Dans leur désormais célébrissime duo (merci British Airways), Lakmé et Mallika s’en vont cueillir les lotus bleus. Et dans Le Lotus bleu, Tintin croise à plusieurs reprises un illuminé qui lui répète cette question : « Avez-vous trouvé la voie ? » Une chose est sûre, l’Opéra de Sydney n’a pas encore trouvé la voie de la modernité. Paradoxe étrange : ce bâtiment, jadis emblématique d’un certain avant-gardisme architectural, semble principalement accueillir des productions d’une ringardise presque touchante à nos yeux d’Occidentaux habitués aux concepts de l’eurotrash, comme diraient nos amis américains. Peut-on supposer que cet ultra-kitsch soit ici servi en trente-septième degré ? Pour qu’on puisse le croire, il aurait fallu s’abstenir d’ajouter aux fleurs géantes stylisées en deux dimensions des parterres de plantes en plastique et des guirlandes de feuillage artificiel. Imiter le graphisme des miniatures mogholes n’était pourtant pas une mauvaise idée, même si le costumier n’y est pas allé avec le dos de la cuiller : en comparaison, les protagonistes de La Bayadère de Noureïev à Garnier paraîtraient presque pauvrement vêtus !

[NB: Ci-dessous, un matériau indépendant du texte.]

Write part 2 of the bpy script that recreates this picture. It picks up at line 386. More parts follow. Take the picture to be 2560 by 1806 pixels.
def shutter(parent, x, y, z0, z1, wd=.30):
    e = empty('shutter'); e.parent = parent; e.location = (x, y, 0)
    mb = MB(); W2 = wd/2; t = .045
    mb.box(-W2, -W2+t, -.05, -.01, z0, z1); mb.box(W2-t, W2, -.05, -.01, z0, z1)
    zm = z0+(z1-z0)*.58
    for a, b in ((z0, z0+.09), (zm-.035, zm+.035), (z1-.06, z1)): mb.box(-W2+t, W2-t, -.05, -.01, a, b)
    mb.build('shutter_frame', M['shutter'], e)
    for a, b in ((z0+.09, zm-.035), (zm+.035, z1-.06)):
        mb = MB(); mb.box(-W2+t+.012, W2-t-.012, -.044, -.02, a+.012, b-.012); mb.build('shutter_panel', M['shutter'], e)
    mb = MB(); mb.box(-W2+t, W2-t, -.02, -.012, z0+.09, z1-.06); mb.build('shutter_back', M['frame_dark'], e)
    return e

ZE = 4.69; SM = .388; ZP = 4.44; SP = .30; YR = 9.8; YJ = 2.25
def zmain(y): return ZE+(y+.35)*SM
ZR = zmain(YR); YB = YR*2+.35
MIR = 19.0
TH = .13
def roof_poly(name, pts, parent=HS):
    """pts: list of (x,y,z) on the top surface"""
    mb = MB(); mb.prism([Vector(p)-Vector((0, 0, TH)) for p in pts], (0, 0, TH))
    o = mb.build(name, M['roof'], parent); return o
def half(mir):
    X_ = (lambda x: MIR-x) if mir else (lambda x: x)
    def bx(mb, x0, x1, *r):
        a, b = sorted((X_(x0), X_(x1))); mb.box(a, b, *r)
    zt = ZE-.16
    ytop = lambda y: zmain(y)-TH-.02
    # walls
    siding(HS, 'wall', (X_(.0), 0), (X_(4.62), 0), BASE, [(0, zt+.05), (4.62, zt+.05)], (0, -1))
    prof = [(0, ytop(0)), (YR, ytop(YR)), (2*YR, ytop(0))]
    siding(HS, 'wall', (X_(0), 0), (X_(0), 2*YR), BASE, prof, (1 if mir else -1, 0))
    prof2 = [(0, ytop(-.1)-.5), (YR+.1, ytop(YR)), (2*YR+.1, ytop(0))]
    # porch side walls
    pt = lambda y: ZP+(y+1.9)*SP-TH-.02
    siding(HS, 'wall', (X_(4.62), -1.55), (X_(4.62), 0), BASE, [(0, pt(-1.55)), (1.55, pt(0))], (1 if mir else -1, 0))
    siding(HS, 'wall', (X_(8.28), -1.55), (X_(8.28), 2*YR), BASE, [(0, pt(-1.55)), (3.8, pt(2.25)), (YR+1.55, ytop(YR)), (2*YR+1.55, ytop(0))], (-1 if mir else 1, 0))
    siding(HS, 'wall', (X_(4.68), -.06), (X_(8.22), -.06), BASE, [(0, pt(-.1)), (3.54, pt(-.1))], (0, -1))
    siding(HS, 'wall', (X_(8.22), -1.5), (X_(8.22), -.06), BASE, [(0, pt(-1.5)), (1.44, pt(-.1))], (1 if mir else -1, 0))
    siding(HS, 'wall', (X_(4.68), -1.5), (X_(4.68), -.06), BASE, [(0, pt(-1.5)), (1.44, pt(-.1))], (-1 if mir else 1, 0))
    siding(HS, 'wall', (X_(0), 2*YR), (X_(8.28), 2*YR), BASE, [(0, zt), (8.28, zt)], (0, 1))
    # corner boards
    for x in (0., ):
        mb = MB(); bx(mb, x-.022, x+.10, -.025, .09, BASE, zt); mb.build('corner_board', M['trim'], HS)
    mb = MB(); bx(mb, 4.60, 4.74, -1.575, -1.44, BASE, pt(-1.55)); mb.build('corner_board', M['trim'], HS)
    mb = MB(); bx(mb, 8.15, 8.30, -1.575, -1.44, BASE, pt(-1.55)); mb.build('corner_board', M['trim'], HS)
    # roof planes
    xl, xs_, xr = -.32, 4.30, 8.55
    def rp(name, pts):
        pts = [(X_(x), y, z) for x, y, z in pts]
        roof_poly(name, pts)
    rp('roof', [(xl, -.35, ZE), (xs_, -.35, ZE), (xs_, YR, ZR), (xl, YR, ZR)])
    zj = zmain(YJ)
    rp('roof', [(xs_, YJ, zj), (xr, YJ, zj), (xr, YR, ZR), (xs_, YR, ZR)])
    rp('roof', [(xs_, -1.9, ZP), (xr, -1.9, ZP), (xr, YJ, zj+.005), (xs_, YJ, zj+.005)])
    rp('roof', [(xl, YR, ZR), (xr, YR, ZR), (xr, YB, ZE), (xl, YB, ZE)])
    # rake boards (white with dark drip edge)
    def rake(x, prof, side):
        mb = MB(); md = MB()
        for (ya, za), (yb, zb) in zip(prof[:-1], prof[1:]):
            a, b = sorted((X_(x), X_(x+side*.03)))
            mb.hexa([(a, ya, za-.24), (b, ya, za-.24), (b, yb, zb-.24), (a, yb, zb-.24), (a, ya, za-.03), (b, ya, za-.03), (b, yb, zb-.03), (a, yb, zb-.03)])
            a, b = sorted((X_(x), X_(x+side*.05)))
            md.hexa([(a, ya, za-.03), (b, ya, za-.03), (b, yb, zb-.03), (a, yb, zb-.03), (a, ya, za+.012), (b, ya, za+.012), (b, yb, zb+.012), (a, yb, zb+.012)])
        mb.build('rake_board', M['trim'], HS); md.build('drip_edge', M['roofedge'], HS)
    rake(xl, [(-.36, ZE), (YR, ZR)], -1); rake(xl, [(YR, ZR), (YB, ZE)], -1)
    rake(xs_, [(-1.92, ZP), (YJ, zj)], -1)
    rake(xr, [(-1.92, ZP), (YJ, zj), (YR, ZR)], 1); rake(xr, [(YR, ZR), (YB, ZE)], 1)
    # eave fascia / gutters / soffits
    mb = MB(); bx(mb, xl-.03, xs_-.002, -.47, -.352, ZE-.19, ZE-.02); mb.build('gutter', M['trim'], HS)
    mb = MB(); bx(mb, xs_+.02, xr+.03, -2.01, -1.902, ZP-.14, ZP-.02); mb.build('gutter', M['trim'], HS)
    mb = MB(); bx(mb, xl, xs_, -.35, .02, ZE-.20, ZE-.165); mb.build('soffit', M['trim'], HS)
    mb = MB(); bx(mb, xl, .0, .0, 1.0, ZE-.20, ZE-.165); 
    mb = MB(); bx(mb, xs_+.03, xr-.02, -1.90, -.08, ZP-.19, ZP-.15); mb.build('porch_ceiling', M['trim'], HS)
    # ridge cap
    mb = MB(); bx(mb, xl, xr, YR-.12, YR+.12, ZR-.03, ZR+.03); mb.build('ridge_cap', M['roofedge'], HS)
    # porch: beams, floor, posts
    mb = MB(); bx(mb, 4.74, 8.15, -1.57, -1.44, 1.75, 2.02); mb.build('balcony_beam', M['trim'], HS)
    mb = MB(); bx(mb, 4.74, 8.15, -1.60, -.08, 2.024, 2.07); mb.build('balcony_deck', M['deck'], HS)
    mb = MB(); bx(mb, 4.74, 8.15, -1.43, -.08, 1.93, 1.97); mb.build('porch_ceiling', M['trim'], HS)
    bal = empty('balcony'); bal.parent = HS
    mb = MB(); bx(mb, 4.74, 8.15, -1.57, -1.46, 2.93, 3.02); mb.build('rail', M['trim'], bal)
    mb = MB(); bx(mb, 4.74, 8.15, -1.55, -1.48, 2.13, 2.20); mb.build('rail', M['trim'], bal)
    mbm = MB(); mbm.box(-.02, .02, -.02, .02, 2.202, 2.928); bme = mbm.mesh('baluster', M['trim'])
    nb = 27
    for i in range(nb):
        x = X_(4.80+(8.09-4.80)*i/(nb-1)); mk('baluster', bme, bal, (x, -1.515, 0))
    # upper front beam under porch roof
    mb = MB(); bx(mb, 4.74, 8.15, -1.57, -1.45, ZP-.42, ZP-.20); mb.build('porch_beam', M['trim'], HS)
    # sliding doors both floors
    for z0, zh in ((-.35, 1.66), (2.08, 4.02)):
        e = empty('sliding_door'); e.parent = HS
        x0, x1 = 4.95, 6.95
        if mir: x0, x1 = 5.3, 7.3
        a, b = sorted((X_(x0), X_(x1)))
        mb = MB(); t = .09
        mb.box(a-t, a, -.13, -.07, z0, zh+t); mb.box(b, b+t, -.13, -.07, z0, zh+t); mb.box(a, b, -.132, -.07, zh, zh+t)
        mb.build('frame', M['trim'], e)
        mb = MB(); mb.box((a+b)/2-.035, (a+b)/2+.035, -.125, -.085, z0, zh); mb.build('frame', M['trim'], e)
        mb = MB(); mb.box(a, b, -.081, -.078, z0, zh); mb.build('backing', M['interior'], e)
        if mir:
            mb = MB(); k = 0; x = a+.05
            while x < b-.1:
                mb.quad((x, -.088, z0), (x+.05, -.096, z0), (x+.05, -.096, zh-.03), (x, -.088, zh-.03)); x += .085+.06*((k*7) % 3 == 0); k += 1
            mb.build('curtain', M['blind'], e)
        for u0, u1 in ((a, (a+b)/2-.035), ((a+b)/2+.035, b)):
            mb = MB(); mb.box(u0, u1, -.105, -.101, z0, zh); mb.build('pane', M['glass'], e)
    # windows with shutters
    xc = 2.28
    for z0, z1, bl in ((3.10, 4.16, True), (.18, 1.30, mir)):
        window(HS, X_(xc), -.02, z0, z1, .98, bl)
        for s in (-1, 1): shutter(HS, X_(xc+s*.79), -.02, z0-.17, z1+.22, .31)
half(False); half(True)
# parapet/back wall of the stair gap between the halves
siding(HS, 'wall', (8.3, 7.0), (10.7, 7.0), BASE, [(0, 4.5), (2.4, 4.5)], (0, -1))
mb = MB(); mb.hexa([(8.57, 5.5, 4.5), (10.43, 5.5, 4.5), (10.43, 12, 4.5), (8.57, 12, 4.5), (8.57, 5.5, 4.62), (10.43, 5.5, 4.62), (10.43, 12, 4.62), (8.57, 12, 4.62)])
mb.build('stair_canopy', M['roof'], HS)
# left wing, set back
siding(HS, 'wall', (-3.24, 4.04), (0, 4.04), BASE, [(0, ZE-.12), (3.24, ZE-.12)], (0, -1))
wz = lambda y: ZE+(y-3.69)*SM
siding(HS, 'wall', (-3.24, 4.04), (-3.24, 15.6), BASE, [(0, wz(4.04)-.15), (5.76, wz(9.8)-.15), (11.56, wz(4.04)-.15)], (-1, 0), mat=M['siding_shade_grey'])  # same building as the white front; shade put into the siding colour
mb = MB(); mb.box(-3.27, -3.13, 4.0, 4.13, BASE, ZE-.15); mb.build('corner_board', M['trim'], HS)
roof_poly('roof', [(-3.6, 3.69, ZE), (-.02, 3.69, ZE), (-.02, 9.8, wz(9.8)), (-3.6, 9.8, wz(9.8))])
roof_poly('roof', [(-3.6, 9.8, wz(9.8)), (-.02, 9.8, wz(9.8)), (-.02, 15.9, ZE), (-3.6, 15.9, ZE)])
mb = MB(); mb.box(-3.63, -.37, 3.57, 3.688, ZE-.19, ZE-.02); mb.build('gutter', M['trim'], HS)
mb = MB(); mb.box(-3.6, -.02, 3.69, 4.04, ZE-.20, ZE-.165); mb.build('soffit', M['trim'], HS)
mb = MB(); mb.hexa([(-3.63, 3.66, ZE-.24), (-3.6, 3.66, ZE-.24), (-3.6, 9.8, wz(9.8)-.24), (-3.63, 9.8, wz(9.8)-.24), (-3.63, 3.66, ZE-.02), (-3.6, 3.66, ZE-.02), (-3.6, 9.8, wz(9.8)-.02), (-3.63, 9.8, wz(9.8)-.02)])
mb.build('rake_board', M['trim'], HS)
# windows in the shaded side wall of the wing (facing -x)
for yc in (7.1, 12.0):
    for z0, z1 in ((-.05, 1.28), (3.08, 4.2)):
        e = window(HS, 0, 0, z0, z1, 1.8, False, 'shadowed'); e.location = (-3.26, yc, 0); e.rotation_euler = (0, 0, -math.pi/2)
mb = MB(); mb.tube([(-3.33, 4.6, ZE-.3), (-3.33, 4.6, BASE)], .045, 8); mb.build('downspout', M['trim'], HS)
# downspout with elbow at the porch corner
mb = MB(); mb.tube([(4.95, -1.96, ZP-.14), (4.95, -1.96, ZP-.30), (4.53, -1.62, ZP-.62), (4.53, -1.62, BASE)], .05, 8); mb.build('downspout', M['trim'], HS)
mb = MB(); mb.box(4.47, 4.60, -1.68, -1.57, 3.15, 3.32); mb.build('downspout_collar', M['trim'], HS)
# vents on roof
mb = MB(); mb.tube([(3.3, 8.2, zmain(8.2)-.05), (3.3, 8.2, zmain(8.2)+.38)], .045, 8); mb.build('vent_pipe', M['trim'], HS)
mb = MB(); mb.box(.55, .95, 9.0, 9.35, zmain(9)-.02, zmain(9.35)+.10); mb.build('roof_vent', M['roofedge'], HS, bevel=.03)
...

Au moins l’Opéra de Sydney a-t-il trouvé les voix, pour le couple central, à défaut d’avoir toujours le physique ou le jeu d’acteur idéal. Tout œillades aguicheuses et sourires ultra-bright, Emma Matthews n’est scéniquement pas Lakmé, l’inaccessible déesse vivante troublée par le souffle nouveau dont s’anime la nature. Et même l’air des clochettes, que la fille de Nilakhanta interprète à contrecoeur, réduite au rang d’instrument de la vengeance paternelle, devient ici un numéro quasi bollywoodien, l’air mutin et espiègle de l’héroïne montrant une fois de plus combien on passe à côté du personnage. Vocalement, en revanche, l’adéquation est totale, et la chanteuse sait nous toucher. On pourrait dire la même chose d’Aldo di Toro, qui serait un Gerald tout à fait acceptable s’il n’était le parfait sosie de Pierre Mondy, ce qui, pour ce rôle de jeune premier, est un peu gênant, à l’image en tout cas ; par ailleurs, si le style est juste, mieux vaut oublier, en termes de nuances, ce qu’Alain Vanzo parvenait à faire de « Fantaisie, ô divin mensonge », rien qu’en respectant à la lettre les indications piano ou forte de la partition. Stephen Bennett impressionne en brahmane au crâne rasé, drapé dans sa robe blanche. Dommage que la voix soit moins impressionnante, un peu trop légère pour un rôle qu’on entend trop rarement confié à la basse pour laquelle il fut écrit. Et le rythme rapide auquel est pris « Lakmé, ton doux regard se voile », ne contribue nullement à rendre cet air aussi inquiétant qu’il devrait l’être.
Emmanuel Joel-Hornak dirige en effet son orchestre avec beaucoup d’allant, parfois presque trop. Certes, il est bon de ne pas s’alanguir dans cette musique fin-de-siècle, mais le refus de l’amollissement est ici poussé un peu trop loin. Malgré tout, pour une première au DVD (l’antique version Sutherland, également filmée en Australie, existait en vidéocassette mais semble ne jamais avoir été commercialisée sous la forme d’un DVD visible en Europe), l’œuvre s’en tire plutôt bien : évidemment, le ballet est coupé, comme c’est hélas devenu la règle dans les théâtres, mais il faut saluer, pour les principaux protagonistes, la qualité remarquable du français chanté, de la part d’artistes des antipodes.